Task instructions — Exactly retype the lines from the top of the data through the line containing "return Vector(((px - 600.0)", leaving out every picture.
[Begin Data provided]
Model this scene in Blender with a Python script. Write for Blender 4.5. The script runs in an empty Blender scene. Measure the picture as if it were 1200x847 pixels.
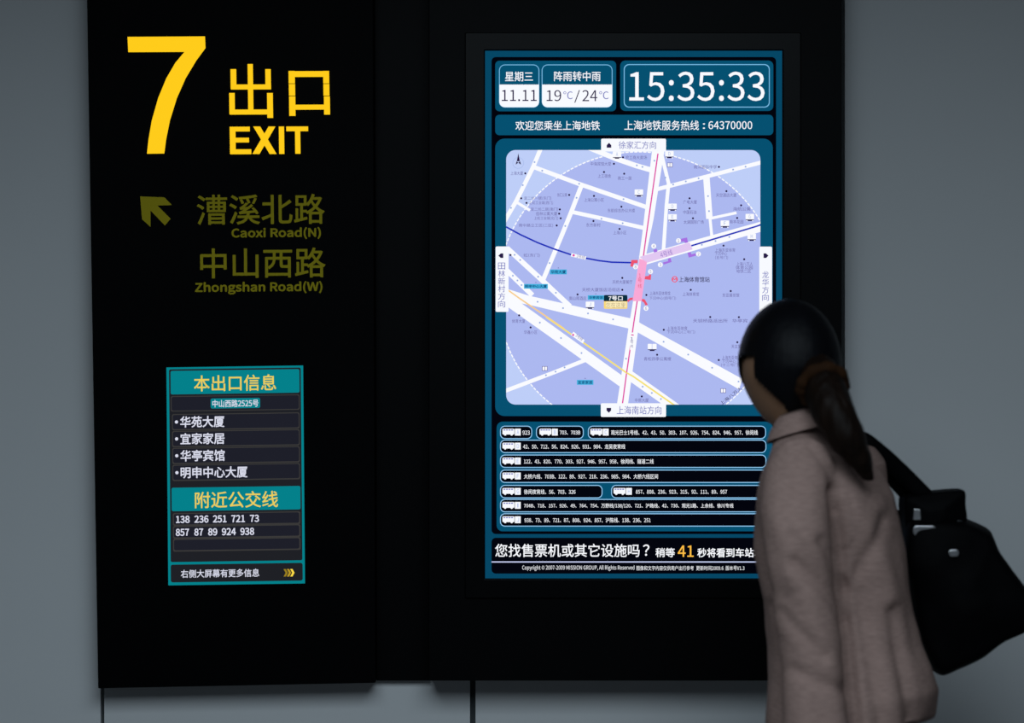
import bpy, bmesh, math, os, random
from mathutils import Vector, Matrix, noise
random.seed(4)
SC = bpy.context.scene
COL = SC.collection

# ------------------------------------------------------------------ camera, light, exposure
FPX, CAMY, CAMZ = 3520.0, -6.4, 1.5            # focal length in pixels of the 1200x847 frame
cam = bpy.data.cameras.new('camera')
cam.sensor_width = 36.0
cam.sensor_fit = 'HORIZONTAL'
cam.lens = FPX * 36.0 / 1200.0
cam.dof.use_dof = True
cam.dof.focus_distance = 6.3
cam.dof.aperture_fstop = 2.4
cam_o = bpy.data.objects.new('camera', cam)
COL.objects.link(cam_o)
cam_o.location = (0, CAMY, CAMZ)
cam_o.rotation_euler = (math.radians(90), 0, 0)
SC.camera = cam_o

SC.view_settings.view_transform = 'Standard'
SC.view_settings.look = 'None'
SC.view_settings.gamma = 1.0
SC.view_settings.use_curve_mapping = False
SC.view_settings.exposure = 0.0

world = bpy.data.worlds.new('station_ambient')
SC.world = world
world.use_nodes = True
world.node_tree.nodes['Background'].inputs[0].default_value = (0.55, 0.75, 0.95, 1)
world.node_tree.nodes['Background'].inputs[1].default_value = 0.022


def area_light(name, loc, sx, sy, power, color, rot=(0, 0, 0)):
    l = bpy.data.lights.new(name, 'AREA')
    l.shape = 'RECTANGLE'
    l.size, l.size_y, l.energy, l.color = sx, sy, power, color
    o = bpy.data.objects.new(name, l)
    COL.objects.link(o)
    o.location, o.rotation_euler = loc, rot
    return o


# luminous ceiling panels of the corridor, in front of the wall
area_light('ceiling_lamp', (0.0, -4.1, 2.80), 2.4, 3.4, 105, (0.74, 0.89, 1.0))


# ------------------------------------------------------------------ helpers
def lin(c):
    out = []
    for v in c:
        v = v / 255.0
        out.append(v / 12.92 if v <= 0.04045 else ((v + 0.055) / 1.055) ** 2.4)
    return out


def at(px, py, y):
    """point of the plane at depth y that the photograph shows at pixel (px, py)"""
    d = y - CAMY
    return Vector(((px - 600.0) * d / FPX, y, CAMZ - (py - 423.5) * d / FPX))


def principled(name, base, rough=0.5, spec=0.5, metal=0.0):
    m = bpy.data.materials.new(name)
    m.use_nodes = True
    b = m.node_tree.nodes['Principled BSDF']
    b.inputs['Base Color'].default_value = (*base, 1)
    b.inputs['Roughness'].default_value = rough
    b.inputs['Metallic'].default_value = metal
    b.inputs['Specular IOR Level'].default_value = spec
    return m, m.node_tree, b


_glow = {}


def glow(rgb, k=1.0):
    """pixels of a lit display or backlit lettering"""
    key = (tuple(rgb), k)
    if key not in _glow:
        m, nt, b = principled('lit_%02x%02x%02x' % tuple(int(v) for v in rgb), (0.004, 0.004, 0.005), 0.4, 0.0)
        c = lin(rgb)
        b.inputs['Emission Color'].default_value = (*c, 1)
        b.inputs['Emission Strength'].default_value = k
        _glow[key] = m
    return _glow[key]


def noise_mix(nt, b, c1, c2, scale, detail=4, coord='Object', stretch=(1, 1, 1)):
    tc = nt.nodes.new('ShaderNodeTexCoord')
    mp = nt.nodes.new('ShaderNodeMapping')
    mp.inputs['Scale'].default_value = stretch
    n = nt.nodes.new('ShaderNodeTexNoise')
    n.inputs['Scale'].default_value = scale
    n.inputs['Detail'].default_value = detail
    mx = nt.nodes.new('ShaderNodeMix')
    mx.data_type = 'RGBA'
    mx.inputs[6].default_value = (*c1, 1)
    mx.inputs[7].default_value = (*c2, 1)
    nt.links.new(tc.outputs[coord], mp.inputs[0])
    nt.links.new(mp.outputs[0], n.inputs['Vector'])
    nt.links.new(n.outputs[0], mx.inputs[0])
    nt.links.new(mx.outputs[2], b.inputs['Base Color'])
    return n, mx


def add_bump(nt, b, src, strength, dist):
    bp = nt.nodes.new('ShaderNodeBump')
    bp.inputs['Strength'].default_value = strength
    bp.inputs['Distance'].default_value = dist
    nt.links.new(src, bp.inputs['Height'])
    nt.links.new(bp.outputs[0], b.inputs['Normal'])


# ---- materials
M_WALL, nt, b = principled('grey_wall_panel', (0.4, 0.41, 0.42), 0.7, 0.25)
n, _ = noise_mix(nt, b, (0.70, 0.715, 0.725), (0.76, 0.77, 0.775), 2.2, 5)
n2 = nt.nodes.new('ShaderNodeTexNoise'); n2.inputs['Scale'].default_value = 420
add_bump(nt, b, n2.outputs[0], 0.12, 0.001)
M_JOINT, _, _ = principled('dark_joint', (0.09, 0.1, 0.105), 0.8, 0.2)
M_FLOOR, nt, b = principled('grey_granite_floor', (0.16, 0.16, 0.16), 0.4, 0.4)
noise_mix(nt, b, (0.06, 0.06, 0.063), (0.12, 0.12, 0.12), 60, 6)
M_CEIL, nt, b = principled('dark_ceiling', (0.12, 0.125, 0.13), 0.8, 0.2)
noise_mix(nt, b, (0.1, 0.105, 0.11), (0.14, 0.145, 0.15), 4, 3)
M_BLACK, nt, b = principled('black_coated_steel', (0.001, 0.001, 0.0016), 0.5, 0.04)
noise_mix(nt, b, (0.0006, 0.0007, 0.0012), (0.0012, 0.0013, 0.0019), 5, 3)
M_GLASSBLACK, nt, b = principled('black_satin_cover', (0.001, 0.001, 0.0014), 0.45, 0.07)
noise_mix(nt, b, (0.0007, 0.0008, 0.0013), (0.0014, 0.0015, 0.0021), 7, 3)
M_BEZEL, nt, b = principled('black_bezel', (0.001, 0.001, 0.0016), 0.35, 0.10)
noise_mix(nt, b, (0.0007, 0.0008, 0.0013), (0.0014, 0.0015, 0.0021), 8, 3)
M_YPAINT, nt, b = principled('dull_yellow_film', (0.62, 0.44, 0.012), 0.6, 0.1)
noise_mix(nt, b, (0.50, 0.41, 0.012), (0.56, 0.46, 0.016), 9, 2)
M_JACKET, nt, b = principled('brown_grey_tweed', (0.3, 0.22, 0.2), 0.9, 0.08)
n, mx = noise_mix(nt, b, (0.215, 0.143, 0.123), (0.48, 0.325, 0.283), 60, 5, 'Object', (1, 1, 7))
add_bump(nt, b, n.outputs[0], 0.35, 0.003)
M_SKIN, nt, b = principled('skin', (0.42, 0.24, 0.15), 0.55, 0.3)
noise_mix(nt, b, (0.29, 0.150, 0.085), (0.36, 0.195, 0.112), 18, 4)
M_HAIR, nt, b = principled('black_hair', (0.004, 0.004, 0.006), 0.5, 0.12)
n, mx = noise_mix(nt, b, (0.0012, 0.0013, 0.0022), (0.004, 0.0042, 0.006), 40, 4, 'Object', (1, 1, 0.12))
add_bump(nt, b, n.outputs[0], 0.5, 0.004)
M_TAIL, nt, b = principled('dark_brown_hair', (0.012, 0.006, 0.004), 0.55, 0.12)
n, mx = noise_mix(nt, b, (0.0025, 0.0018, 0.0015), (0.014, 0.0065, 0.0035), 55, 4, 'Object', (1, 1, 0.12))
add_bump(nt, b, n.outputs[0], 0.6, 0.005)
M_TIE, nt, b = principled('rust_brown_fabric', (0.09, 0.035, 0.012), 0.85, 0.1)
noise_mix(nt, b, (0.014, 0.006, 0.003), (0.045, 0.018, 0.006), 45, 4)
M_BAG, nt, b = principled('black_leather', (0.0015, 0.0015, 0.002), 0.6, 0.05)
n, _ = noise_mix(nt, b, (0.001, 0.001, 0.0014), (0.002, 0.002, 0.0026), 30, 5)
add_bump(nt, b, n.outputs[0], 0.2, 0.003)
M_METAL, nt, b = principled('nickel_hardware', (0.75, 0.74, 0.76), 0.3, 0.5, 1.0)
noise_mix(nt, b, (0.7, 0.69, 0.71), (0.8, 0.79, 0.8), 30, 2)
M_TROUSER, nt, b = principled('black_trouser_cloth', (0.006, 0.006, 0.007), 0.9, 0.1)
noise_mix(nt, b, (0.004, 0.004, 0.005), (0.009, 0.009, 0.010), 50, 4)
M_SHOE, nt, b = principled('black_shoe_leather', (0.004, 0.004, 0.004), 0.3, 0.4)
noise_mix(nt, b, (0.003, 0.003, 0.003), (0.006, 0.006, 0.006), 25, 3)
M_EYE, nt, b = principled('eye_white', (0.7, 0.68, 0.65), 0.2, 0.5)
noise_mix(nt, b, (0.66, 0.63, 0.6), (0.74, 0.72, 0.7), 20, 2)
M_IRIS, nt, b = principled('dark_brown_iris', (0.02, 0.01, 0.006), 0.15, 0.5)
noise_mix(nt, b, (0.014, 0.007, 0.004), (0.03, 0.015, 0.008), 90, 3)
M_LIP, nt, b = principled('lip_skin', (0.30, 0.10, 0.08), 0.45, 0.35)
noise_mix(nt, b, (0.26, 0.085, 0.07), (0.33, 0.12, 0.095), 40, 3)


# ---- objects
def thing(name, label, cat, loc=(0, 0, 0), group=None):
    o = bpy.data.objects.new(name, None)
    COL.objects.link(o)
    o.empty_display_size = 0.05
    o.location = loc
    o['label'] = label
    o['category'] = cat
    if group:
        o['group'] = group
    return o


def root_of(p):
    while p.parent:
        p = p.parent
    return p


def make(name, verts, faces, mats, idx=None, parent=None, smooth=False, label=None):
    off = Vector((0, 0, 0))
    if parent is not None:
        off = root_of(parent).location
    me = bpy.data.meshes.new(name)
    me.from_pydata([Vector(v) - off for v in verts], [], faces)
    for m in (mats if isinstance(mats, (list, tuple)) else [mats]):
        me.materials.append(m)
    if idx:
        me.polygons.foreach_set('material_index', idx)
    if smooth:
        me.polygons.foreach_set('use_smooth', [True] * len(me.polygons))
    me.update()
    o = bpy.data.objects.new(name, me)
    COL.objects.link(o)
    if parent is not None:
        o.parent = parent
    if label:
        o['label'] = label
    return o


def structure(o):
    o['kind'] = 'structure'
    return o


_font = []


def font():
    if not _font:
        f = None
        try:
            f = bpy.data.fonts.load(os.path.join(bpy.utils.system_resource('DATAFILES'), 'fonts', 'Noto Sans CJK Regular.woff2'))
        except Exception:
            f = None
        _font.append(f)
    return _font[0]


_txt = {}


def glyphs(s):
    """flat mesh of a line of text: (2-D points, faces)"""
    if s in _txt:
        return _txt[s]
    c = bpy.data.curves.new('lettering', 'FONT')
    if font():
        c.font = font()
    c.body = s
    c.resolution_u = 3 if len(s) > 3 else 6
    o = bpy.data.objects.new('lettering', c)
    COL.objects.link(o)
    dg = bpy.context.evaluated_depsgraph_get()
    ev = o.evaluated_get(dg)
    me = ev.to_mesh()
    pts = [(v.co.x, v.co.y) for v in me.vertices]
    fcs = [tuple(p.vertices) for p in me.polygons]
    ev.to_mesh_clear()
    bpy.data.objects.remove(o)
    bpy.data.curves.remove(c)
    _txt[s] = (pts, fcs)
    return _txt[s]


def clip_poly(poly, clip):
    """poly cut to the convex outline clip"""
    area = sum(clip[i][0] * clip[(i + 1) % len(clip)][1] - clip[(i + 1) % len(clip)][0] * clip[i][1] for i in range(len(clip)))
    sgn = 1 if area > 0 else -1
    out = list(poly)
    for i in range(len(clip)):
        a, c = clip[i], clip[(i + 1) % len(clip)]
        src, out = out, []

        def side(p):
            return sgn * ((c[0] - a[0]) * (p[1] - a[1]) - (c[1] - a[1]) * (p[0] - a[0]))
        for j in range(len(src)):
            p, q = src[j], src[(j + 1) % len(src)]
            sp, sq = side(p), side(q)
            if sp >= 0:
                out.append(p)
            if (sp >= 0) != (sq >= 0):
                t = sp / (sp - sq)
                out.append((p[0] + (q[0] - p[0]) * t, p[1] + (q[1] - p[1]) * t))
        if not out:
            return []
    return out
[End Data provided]
Exercise output —
Model this scene in Blender with a Python script. Write for Blender 4.5. The script runs in an empty Blender scene. Measure the picture as if it were 1200x847 pixels.
import bpy, bmesh, math, os, random
from mathutils import Vector, Matrix, noise
random.seed(4)
SC = bpy.context.scene
COL = SC.collection

# ------------------------------------------------------------------ camera, light, exposure
FPX, CAMY, CAMZ = 3520.0, -6.4, 1.5            # focal length in pixels of the 1200x847 frame
cam = bpy.data.cameras.new('camera')
cam.sensor_width = 36.0
cam.sensor_fit = 'HORIZONTAL'
cam.lens = FPX * 36.0 / 1200.0
cam.dof.use_dof = True
cam.dof.focus_distance = 6.3
cam.dof.aperture_fstop = 2.4
cam_o = bpy.data.objects.new('camera', cam)
COL.objects.link(cam_o)
cam_o.location = (0, CAMY, CAMZ)
cam_o.rotation_euler = (math.radians(90), 0, 0)
SC.camera = cam_o

SC.view_settings.view_transform = 'Standard'
SC.view_settings.look = 'None'
SC.view_settings.gamma = 1.0
SC.view_settings.use_curve_mapping = False
SC.view_settings.exposure = 0.0

world = bpy.data.worlds.new('station_ambient')
SC.world = world
world.use_nodes = True
world.node_tree.nodes['Background'].inputs[0].default_value = (0.55, 0.75, 0.95, 1)
world.node_tree.nodes['Background'].inputs[1].default_value = 0.022


def area_light(name, loc, sx, sy, power, color, rot=(0, 0, 0)):
    l = bpy.data.lights.new(name, 'AREA')
    l.shape = 'RECTANGLE'
    l.size, l.size_y, l.energy, l.color = sx, sy, power, color
    o = bpy.data.objects.new(name, l)
    COL.objects.link(o)
    o.location, o.rotation_euler = loc, rot
    return o


# luminous ceiling panels of the corridor, in front of the wall
area_light('ceiling_lamp', (0.0, -4.1, 2.80), 2.4, 3.4, 105, (0.74, 0.89, 1.0))


# ------------------------------------------------------------------ helpers
def lin(c):
    out = []
    for v in c:
        v = v / 255.0
        out.append(v / 12.92 if v <= 0.04045 else ((v + 0.055) / 1.055) ** 2.4)
    return out


def at(px, py, y):
    """point of the plane at depth y that the photograph shows at pixel (px, py)"""
    d = y - CAMY
    return Vector(((px - 600.0) * d / FPX, y, CAMZ - (py - 423.5) * d / FPX))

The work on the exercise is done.